NEW — 1 p.m. Oct. 30, 2012

Halloween is a spooky season for pets, too.

From pet costumes to pet-friendly decorations, Seattle Humane Society leaders ask pets to prepare for Halloween guests, strange noises and costumed creatures.

On Halloween, frequent opening and closing of the door to greet trick-or-treaters can cause excited or scared pets to dash outside. Keep animals in a room away from the front door as trick-or-treaters visit. The spooky sounds, ringing doorbells and strange costumes can frighten animals.

Ideally, pets should wear a pet license, ID tag, microchip or a combination.

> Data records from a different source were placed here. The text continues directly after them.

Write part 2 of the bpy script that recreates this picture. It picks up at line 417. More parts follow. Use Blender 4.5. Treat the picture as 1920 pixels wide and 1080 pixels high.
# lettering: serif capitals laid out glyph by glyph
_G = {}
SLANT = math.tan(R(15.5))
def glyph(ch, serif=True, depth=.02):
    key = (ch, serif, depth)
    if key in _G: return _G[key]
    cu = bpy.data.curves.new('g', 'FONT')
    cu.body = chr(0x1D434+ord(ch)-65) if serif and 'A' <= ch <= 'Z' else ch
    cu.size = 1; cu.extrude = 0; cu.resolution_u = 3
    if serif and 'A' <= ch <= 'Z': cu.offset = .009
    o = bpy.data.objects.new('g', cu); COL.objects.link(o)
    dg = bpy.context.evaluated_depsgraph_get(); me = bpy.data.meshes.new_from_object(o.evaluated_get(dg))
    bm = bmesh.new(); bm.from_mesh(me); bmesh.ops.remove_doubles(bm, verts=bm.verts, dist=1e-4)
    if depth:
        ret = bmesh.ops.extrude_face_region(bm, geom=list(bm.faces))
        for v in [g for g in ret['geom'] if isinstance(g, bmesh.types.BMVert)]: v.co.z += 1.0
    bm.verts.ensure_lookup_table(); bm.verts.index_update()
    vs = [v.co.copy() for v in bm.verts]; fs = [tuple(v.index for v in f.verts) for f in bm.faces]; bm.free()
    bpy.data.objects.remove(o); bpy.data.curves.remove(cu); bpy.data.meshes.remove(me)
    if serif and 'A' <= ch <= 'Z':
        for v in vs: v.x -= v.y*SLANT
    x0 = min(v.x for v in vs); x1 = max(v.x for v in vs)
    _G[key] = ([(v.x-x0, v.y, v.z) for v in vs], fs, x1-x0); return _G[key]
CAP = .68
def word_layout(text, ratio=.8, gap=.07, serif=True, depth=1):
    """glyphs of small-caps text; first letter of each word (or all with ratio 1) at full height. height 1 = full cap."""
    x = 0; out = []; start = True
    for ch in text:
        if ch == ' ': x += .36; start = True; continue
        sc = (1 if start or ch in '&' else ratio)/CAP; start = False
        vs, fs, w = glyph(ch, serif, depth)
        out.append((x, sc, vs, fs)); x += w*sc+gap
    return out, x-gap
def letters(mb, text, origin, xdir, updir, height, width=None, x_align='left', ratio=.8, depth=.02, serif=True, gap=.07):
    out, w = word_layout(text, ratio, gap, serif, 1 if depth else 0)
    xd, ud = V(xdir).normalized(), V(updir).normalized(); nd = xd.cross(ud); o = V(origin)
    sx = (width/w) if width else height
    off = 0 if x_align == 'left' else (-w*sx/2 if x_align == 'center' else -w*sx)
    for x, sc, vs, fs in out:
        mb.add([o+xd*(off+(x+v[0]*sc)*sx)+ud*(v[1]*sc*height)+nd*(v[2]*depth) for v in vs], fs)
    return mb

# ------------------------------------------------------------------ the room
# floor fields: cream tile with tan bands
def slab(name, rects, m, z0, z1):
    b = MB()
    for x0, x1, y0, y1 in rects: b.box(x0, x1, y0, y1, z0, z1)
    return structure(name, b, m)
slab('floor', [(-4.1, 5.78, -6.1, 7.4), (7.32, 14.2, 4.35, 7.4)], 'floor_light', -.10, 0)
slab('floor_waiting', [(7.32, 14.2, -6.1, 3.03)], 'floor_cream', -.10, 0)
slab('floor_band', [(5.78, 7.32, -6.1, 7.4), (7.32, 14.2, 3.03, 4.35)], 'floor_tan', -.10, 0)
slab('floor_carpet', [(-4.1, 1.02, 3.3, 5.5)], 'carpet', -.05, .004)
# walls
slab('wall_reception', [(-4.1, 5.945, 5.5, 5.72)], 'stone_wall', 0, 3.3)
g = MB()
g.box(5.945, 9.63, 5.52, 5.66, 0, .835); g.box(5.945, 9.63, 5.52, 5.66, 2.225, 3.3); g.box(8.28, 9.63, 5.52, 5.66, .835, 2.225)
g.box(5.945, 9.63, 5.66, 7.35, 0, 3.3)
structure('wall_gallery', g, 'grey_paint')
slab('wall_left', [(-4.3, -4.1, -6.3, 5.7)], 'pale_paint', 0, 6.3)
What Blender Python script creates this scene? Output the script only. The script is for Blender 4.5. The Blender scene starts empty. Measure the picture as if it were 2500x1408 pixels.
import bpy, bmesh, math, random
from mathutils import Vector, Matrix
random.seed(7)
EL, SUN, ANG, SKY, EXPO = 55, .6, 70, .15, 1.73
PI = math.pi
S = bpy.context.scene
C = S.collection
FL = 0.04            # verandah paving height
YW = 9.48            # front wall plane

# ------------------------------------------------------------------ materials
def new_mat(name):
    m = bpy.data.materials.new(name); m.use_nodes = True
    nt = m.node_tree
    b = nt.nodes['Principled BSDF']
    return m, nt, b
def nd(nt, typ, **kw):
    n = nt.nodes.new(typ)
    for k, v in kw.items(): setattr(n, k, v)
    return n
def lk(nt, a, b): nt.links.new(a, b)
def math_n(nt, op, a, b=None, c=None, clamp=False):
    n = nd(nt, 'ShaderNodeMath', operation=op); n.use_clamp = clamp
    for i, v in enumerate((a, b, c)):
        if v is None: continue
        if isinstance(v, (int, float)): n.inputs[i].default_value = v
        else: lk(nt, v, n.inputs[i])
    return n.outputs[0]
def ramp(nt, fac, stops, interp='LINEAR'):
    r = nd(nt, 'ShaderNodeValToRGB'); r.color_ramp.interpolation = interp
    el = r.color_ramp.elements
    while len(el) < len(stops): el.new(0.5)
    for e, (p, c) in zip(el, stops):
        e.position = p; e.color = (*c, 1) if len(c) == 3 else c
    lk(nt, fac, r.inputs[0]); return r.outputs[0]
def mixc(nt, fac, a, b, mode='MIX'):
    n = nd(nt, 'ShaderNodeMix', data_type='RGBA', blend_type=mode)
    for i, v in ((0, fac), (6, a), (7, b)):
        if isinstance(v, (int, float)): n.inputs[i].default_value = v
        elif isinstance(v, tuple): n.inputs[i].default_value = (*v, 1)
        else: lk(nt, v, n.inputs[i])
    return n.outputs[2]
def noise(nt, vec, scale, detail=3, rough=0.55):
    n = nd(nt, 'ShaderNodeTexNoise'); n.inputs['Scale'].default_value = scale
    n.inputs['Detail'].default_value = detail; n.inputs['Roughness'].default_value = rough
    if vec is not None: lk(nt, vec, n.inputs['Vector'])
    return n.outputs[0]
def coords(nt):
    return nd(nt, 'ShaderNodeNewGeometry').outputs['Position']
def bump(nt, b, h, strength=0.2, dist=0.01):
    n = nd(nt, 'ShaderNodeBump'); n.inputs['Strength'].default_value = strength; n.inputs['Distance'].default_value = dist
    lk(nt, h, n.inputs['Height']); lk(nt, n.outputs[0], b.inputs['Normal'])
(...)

Most veterinarians and shelters offer microchipping. If a pet is already microchipped, make sure the company has current address and phone numbers.

Seasonal decorations and burning candles can pose a risk to pets. Owners should put such items beyond the reach of inquisitive noses and paws.

Pets’ costumes should not impair animals’ vision, hearing or mobility.

Costumes should not feel too tight or too loose, either. The elastic in costumes can restrict circulation, loose-fitting costumes can become tangled and dangling pieces can create a choking hazard. Decorative collars offer a safe alternative for pets.

Chocolate and other seemingly harmless ingredients can be poisonous to dogs and cats, so keep treats out out of reach. Dispose of wrappers where pets cannot reach them to avoid choking, and explain to children why pets cannot share their treats.